▶ Your goal: Return the whole listing, keeping every character the same.

▶ Data shown:
'''

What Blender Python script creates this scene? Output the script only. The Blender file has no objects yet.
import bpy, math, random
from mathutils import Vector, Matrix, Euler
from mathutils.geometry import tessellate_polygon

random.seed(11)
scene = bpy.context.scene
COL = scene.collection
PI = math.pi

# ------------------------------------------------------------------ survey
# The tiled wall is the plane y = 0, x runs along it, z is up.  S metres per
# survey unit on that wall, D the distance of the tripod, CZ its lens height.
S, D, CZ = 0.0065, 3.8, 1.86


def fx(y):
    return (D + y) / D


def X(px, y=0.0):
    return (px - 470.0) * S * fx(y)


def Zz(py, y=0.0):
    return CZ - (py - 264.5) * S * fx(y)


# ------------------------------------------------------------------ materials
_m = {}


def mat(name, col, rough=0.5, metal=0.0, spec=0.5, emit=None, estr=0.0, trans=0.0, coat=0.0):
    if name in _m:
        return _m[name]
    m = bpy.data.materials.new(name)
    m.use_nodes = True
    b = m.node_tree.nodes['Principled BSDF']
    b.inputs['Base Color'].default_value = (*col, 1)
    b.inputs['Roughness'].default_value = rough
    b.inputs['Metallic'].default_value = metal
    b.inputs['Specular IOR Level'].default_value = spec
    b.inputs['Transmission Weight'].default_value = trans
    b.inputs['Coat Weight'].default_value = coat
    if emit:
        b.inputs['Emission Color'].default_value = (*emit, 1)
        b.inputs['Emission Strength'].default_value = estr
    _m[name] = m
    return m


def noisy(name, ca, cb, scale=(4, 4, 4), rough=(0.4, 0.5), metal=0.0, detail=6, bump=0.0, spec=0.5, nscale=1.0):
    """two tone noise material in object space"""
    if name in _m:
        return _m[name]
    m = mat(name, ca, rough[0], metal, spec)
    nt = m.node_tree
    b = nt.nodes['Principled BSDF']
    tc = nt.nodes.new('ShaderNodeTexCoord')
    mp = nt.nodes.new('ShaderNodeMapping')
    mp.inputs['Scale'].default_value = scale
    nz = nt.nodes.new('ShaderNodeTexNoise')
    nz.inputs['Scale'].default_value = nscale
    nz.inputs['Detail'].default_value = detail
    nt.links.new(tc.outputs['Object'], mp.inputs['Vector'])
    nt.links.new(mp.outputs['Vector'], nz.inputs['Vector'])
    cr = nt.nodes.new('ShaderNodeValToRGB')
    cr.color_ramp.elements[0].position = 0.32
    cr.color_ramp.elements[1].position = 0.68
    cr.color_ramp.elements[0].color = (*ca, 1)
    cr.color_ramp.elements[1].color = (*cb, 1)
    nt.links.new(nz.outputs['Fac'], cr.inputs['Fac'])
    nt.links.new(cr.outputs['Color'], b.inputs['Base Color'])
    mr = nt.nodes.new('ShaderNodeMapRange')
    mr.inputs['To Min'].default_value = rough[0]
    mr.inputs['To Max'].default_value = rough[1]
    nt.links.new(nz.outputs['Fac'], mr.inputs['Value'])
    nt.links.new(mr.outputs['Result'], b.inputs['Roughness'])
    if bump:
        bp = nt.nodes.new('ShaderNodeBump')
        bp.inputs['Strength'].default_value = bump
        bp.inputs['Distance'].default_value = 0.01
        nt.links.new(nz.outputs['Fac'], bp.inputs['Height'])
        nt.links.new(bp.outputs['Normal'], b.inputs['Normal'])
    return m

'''

▶ Solution:
What Blender Python script creates this scene? Output the script only. The Blender file has no objects yet.
import bpy, math, random
from mathutils import Vector, Matrix, Euler
from mathutils.geometry import tessellate_polygon

random.seed(11)
scene = bpy.context.scene
COL = scene.collection
PI = math.pi

# ------------------------------------------------------------------ survey
# The tiled wall is the plane y = 0, x runs along it, z is up.  S metres per
# survey unit on that wall, D the distance of the tripod, CZ its lens height.
S, D, CZ = 0.0065, 3.8, 1.86


def fx(y):
    return (D + y) / D


def X(px, y=0.0):
    return (px - 470.0) * S * fx(y)


def Zz(py, y=0.0):
    return CZ - (py - 264.5) * S * fx(y)


# ------------------------------------------------------------------ materials
_m = {}


def mat(name, col, rough=0.5, metal=0.0, spec=0.5, emit=None, estr=0.0, trans=0.0, coat=0.0):
    if name in _m:
        return _m[name]
    m = bpy.data.materials.new(name)
    m.use_nodes = True
    b = m.node_tree.nodes['Principled BSDF']
    b.inputs['Base Color'].default_value = (*col, 1)
    b.inputs['Roughness'].default_value = rough
    b.inputs['Metallic'].default_value = metal
    b.inputs['Specular IOR Level'].default_value = spec
    b.inputs['Transmission Weight'].default_value = trans
    b.inputs['Coat Weight'].default_value = coat
    if emit:
        b.inputs['Emission Color'].default_value = (*emit, 1)
        b.inputs['Emission Strength'].default_value = estr
    _m[name] = m
    return m


def noisy(name, ca, cb, scale=(4, 4, 4), rough=(0.4, 0.5), metal=0.0, detail=6, bump=0.0, spec=0.5, nscale=1.0):
    """two tone noise material in object space"""
    if name in _m:
        return _m[name]
    m = mat(name, ca, rough[0], metal, spec)
    nt = m.node_tree
    b = nt.nodes['Principled BSDF']
    tc = nt.nodes.new('ShaderNodeTexCoord')
    mp = nt.nodes.new('ShaderNodeMapping')
    mp.inputs['Scale'].default_value = scale
    nz = nt.nodes.new('ShaderNodeTexNoise')
    nz.inputs['Scale'].default_value = nscale
    nz.inputs['Detail'].default_value = detail
    nt.links.new(tc.outputs['Object'], mp.inputs['Vector'])
    nt.links.new(mp.outputs['Vector'], nz.inputs['Vector'])
    cr = nt.nodes.new('ShaderNodeValToRGB')
    cr.color_ramp.elements[0].position = 0.32
    cr.color_ramp.elements[1].position = 0.68
    cr.color_ramp.elements[0].color = (*ca, 1)
    cr.color_ramp.elements[1].color = (*cb, 1)
    nt.links.new(nz.outputs['Fac'], cr.inputs['Fac'])
    nt.links.new(cr.outputs['Color'], b.inputs['Base Color'])
    mr = nt.nodes.new('ShaderNodeMapRange')
    mr.inputs['To Min'].default_value = rough[0]
    mr.inputs['To Max'].default_value = rough[1]
    nt.links.new(nz.outputs['Fac'], mr.inputs['Value'])
    nt.links.new(mr.outputs['Result'], b.inputs['Roughness'])
    if bump:
        bp = nt.nodes.new('ShaderNodeBump')
        bp.inputs['Strength'].default_value = bump
        bp.inputs['Distance'].default_value = 0.01
        nt.links.new(nz.outputs['Fac'], bp.inputs['Height'])
        nt.links.new(bp.outputs['Normal'], b.inputs['Normal'])
    return m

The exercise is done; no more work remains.